A common "talking point" circulating in the "gun control" debate is: "Firearms are designed to kill."
I have shot tens of thousands of rounds from .22 (tiny) shotguns, handguns, semi-and fully automatic rifles through M1 Abrams tank (105mm at the time, now 120mm). Through providential timing, I never had to fire a round at a person intending to kill them.
So was all that time wasted?
No -- shooting is a discipline and inculcates care, precision, attention to detail, habits of safety, and commitment to improvement. It forces the shooter to think, concentrate, adapt, and control the body despite outside stimuli.
There's a quote attributed to Thoreau: ""Many men go fishing all of their lives without knowing that it is not fish they are after."

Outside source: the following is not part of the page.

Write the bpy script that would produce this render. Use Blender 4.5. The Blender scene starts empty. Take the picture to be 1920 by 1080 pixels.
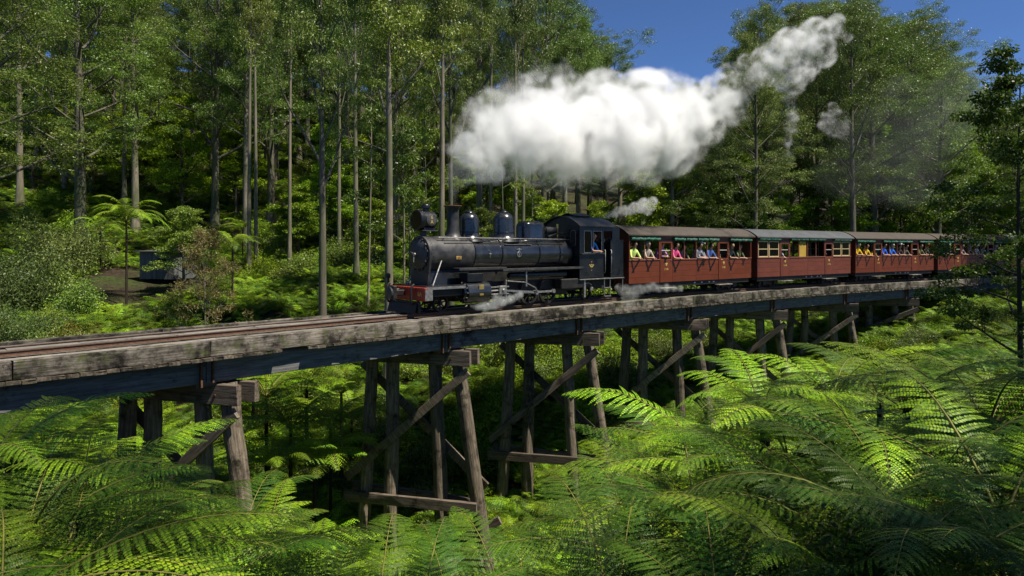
import bpy, bmesh, math, random
import numpy as np
from mathutils import Vector, Matrix
PI = math.pi; R = math.radians
sc = bpy.context.scene
COL = sc.collection

# ------------------------------------------------------------------ camera, sky, sun, exposure
FPX, HORI, EYE = 1226.4, 463.7, 2.205          # focal length and horizon in photo pixels, eye height over the deck
cam_d = bpy.data.cameras.new('camera'); cam = bpy.data.objects.new('camera', cam_d); COL.objects.link(cam)
cam.location = (0, 0, EYE); cam.rotation_euler = (R(90), 0, 0)
cam_d.sensor_width = 36; cam_d.lens = 36*FPX/1920; cam_d.shift_y = -(540-HORI)/1920
cam_d.clip_start = 0.05; cam_d.clip_end = 3000
sc.camera = cam
SUN_EL = R(60); SUN_AZ = R(114)                 # azimuth from +Y towards +X
wd = bpy.data.worlds.new('World'); sc.world = wd; wd.use_nodes = True
wn = wd.node_tree; bgn = wn.nodes['Background']
sky = wn.nodes.new('ShaderNodeTexSky'); sky.sky_type = 'NISHITA'; sky.sun_disc = False
sky.sun_elevation = SUN_EL; sky.sun_rotation = SUN_AZ; sky.air_density = 0.7; sky.dust_density = 0.0; sky.ozone_density = 10.0; sky.altitude = 3000
wn.links.new(sky.outputs[0], bgn.inputs[0]); bgn.inputs[1].default_value = 0.092
sl = bpy.data.lights.new('sun', 'SUN'); sl.energy = 5.0; sl.angle = R(0.5); sl.color = (1, .93, .80)
so = bpy.data.objects.new('sun', sl); COL.objects.link(so)
sdir = Vector((math.sin(SUN_AZ)*math.cos(SUN_EL), math.cos(SUN_AZ)*math.cos(SUN_EL), math.sin(SUN_EL)))
so.rotation_euler = sdir.to_track_quat('Z', 'Y').to_euler(); so.location = (30, -10, 40)
vs = sc.view_settings; vs.view_transform = 'Standard'; vs.look = 'None'; vs.exposure = 0.72; vs.gamma = 1.0; vs.use_curve_mapping = False
cy = sc.cycles
cy.max_bounces = 7; cy.diffuse_bounces = 2; cy.glossy_bounces = 2; cy.transmission_bounces = 3; cy.transparent_max_bounces = 8
cy.volume_bounces = 7; cy.use_denoising = True; cy.volume_step_rate = 2.5; cy.volume_max_steps = 256
cy.sample_clamp_indirect = 6.0

# ------------------------------------------------------------------ helpers
def mesh_obj(name, me, parent=None, loc=(0,0,0), rot=(0,0,0), scale=(1,1,1)):
    o = bpy.data.objects.new(name, me); COL.objects.link(o)
    o.location = loc; o.rotation_euler = rot; o.scale = scale
    if parent: o.parent = parent
    return o
def empty(name, loc=(0,0,0), rot=(0,0,0), parent=None, scale=(1,1,1)):
    o = mesh_obj(name, None, parent, loc, rot, scale); o.empty_display_size = .2
    return o
def tag(o, label=None, cat=None, group=None, kind=None):
    if label: o['label'] = label
    if cat: o['category'] = cat
    if group: o['group'] = group
    if kind: o['kind'] = kind
    return o
def copy_tree(o, parent=None):
    c = o.copy(); COL.objects.link(c); c.parent = parent
    for ch in o.children: copy_tree(ch, c)
    return c
def at(u, y, Y):
    """photo pixel at a chosen distance Y -> point in the place"""
    return Vector(((u-960)/FPX*Y, Y, EYE-(y-HORI)/FPX*Y))

class MB:
    def __init__(s): s.v = []; s.f = []; s.m = []
    def add(s, vs, fs, m=0):
        b = len(s.v); s.v += [tuple(v) for v in vs]
        for f in fs: s.f.append(tuple(b+i for i in f)); s.m.append(m)
    def box(s, x0, x1, y0, y1, z0, z1, m=0, M=None):
        vs = [Vector((x,y,z)) for x in (x0,x1) for y in (y0,y1) for z in (z0,z1)]
        if M: vs = [M @ v for v in vs]
        s.add(vs, [(0,1,3,2),(4,6,7,5),(0,4,5,1),(2,3,7,6),(0,2,6,4),(1,5,7,3)], m); return s
    def cyl(s, p0, p1, r0, r1=None, n=20, m=0, cap=True):
        return s.lathe([(r0,0),(r1 if r1 is not None else r0, (Vector(p1)-Vector(p0)).length)], p0, Vector(p1)-Vector(p0), n, m, cap)
    def lathe(s, prof, org, axis, n=24, m=0, cap=True):
        axis = Vector(axis).normalized(); q = Vector((0,0,1)).rotation_difference(axis); org = Vector(org)
        vs = []; k = len(prof)
        for r, z in prof:
            for i in range(n):
                a = 2*PI*i/n; vs.append(org + q @ Vector((r*math.cos(a), r*math.sin(a), z)))
        fs = [(j*n+i, j*n+(i+1)%n, (j+1)*n+(i+1)%n, (j+1)*n+i) for j in range(k-1) for i in range(n)]
        if cap: fs += [tuple(range(n-1,-1,-1)), tuple(range((k-1)*n, k*n))]
        s.add(vs, fs, m); return s
    def tube(s, pts, r, n=8, m=0, cap=True):
        pts = [Vector(p) for p in pts]; rs = r if isinstance(r, (list,tuple)) else [r]*len(pts)
        vs = []; prev = None
        for i, p in enumerate(pts):
            t = (pts[min(i+1,len(pts)-1)]-pts[max(i-1,0)]).normalized()
            if prev is None: a = t.orthogonal().normalized()
            else: a = (prev-t*prev.dot(t)); a = a.normalized() if a.length > 1e-6 else t.orthogonal().normalized()
            prev = a; b = t.cross(a)
            for k in range(n):
                g = 2*PI*k/n; vs.append(p+(a*math.cos(g)+b*math.sin(g))*rs[i])
        fs = [(j*n+i, j*n+(i+1)%n, (j+1)*n+(i+1)%n, (j+1)*n+i) for j in range(len(pts)-1) for i in range(n)]
        if cap: fs += [tuple(range(n-1,-1,-1)), tuple(range((len(pts)-1)*n, len(pts)*n))]
        s.add(vs, fs, m); return s
    def prism(s, poly, d0, d1, axis='x', m=0, M=None):
        """poly of 2-D points extruded along an axis"""
        n = len(poly); vs = []
        for d in (d0, d1):
            for a, b in poly:
                v = Vector((d,a,b)) if axis=='x' else Vector((a,d,b)) if axis=='y' else Vector((a,b,d))
                vs.append(M @ v if M else v)
        fs = [tuple(range(n-1,-1,-1)), tuple(range(n,2*n))] + [(i,(i+1)%n,n+(i+1)%n,n+i) for i in range(n)]
        s.add(vs, fs, m); return s
    def mesh(s, name, mats, smooth=None, bevel=0):
        me = bpy.data.meshes.new(name); me.from_pydata(s.v, [], s.f)
        for mt in (mats if isinstance(mats,(list,tuple)) else [mats]): me.materials.append(mt)
        me.polygons.foreach_set('material_index', s.m)
        bm = bmesh.new(); bm.from_mesh(me); bmesh.ops.recalc_face_normals(bm, faces=bm.faces)
        if bevel: bmesh.ops.bevel(bm, geom=[e for e in bm.edges if e.is_manifold and e.calc_face_angle(0) > .6], offset=bevel, segments=1, affect='EDGES', clamp_overlap=True)
        bm.to_mesh(me); bm.free()
        if smooth is not None:
            me.polygons.foreach_set('use_smooth', [True]*len(me.polygons)); me.set_sharp_from_angle(angle=R(smooth))
        me.update(); return me
    def obj(s, name, mats, parent=None, smooth=None, bevel=0, **k):
        return mesh_obj(name, s.mesh(name, mats, smooth, bevel), parent, **k)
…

This describes most hobbies: fishermen and hunters spend far more time walking, studying, observing, preparing, and learning than they do reeling in fish or dragging a trophy.
So it is with firearms -- I've spent 40-50x more time cleaning, dry firing, reading, listening, watching, and learning than on the range. On the range I have to control my breathing, focus on the task at hand, objectively criticize my last shot, and analyze why this shot landed here while that one landed there. When done I pick up spent brass, recover targets, write in a notebook, and make sure the range is ready for the next user.
Few things force humility as quickly as a session on a range. Every shooter -- no matter how accomplished -- leaves thinking "I should have done that thing better. I need to work on that."
This striving to do better is a hallmark of any useful sport or hobby.
Most firearms have as much to do with "killing" as riding a motorcycle has with racing, flying an airplane has to do with strafing and bombing, and operating a lighter has to do with arson.